Granted this will only last about 6 months before i move out, but hey. Maybe I just lucked out and my parents are more apathetic than I am.
 

Pimpwerx

Member
LOL! Don't feel bad. I'm 26 now and been back home for a year now. I'm gonna stay here until next Summer. I've lived on my own or with roommates since 1995. It's hard readjusting, and I do feel like I've lost a lot of freedom, but my parents stay out of my hair. I get out and have fun too, so it works out. I would have moved out this year, but I saved so much money, I decided to get a car. And now I'm gonna pay off my laptop and save some money for a big trip next year. It's a bit of a tradeoff. The hope is that I'll save enough cash that I'll be able to buy all the things I want to make the rest of my re-free years that much better. Two years in the hole, but now I'm better off for when I get back out on my own.

Since I moved back, I've been doing nothing but planning to get out. If I wasn't saving money, I don't know if I could stand being around here. I am very different from my family these days. PEACE.
 
MAF, maybe you need to realize that not all parents are like yours? No offence or anything, but you keep stressing your own experience like it's an undisputed law of physics or something, which comes off as narrowminded IMO.

Edit: Haha, I wrote this right after reading MAF's last post, then I went back to continue reading the thread and saw that many people have already brought this point forward.
 

Cool

Member
Nintendo Ate My Children said:
Without boring you people with too many details, I'm thinking about moving back in with my dad in order to get out of credit card debt. I'm 24 and am going to graduate college in a little over a year (December 2005). I could have my debt down and have a little money saved in about 6-9 months, so this wouldn't be a long-term thing.

It's just, Christ, I'd be 24 and living with my dad. LOSER. LOSER. LOSER, etc. It just seems like I'd be going backward with my life instead of going forward. There are various pros and cons to the move, but the big thing that's causing me problems is the simple fact that I'd be 24 and living at home.

I don't know, what would you do? Have any of you moved back in with your parents after living on your own for years? How old were you when you moved out? Give me a little perspective.

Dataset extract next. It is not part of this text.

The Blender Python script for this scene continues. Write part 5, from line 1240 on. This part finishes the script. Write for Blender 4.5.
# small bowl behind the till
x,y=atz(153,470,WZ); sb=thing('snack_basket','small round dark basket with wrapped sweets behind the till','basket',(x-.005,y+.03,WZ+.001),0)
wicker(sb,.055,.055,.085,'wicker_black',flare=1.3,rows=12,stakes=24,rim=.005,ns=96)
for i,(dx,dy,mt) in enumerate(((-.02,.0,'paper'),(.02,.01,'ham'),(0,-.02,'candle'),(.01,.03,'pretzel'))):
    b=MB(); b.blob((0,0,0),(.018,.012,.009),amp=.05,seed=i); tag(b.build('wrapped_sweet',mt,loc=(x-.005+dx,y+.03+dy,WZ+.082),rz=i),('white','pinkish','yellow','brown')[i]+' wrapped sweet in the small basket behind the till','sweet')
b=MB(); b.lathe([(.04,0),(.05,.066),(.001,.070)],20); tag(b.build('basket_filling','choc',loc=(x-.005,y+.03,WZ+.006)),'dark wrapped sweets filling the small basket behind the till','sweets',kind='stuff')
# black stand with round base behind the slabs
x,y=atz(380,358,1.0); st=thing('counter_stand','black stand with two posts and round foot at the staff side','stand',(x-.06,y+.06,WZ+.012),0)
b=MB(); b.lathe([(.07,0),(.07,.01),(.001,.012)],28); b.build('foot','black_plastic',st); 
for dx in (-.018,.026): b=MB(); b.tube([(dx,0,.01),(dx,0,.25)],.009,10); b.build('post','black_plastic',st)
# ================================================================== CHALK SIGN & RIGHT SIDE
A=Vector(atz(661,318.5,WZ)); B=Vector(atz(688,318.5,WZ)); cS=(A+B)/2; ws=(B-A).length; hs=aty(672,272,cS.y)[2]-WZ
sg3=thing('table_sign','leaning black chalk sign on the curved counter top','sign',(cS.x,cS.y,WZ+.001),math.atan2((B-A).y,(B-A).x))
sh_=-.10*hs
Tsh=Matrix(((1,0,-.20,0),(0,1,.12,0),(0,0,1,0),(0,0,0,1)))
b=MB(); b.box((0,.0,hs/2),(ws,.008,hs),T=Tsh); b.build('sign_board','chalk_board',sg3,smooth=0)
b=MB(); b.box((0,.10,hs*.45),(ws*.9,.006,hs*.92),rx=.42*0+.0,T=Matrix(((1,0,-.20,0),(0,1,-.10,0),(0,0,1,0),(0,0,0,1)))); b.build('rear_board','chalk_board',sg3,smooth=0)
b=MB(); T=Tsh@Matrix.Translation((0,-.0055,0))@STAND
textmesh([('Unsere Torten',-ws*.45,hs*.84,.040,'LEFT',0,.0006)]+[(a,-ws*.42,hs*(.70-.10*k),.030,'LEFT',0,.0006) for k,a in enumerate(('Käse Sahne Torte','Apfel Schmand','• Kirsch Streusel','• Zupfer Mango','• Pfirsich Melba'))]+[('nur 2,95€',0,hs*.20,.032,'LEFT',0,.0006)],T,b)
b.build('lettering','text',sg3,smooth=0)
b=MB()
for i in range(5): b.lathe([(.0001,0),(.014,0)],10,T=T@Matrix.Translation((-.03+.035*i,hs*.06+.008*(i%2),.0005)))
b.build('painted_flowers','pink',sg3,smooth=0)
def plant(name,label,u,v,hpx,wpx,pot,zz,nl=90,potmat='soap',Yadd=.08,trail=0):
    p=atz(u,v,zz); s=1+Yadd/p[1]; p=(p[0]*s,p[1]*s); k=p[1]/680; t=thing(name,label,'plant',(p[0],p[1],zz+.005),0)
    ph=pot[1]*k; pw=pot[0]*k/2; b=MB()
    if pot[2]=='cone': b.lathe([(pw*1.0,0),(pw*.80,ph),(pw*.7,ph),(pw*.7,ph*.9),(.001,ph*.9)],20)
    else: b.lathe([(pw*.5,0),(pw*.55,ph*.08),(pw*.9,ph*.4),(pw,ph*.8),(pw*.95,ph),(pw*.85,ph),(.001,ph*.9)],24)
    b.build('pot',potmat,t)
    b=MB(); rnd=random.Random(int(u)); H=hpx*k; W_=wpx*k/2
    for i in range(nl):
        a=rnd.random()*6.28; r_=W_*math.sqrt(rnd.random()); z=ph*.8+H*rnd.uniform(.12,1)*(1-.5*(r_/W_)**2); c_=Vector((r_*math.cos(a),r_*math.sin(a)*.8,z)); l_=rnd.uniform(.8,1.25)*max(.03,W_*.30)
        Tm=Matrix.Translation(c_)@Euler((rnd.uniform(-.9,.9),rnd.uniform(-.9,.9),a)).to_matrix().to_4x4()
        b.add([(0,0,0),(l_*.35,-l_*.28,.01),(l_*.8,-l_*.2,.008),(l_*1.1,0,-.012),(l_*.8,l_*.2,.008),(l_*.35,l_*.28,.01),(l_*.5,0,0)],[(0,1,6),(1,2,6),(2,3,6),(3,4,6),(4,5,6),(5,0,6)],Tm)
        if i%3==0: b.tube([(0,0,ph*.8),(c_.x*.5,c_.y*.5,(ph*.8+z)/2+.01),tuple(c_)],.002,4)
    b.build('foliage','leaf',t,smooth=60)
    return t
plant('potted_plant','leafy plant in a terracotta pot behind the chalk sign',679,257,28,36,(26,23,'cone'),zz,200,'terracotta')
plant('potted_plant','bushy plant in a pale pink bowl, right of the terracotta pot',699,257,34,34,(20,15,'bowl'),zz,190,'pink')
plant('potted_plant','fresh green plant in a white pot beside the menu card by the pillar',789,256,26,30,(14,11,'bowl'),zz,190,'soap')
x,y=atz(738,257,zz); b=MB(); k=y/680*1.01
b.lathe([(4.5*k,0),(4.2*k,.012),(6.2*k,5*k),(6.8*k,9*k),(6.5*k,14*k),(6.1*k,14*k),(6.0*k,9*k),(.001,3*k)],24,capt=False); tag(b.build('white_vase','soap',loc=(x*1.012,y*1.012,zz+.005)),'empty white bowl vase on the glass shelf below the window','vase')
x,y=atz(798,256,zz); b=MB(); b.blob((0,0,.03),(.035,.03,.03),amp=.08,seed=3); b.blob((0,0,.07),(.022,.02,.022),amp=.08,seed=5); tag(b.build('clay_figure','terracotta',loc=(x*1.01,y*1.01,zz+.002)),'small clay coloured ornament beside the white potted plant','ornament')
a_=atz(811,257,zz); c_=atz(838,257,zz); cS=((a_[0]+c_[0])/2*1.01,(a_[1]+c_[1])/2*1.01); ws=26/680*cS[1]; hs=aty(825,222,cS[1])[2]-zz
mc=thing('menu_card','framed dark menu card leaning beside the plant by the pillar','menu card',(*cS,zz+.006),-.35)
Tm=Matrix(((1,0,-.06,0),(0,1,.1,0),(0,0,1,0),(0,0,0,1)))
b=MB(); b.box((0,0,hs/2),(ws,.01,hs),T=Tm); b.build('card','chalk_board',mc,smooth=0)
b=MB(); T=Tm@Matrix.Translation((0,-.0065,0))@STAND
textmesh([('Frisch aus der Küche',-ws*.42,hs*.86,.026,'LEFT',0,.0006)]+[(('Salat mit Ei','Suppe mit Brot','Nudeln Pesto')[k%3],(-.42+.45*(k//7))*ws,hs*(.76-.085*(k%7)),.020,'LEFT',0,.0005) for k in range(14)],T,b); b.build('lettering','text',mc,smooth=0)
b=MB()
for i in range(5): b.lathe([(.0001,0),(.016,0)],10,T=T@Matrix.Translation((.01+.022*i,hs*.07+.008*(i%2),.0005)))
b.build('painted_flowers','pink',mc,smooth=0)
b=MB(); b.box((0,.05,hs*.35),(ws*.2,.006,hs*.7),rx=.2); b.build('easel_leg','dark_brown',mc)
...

Going back to the original topic, I'm only 17, but my sister is 21 and she recently decided to come back (to Pennsylvania) and live here for a while to get out of debt and make some money. The tension in my house is a nightmear. She seems to hate being here and is always needing something. My sister has been here for a total of about four days and originally wanting to stay here a couple of months she's already wanting to back off on her own (in Florida). Just thought I'd share my experiences because it seemed to hit close to home.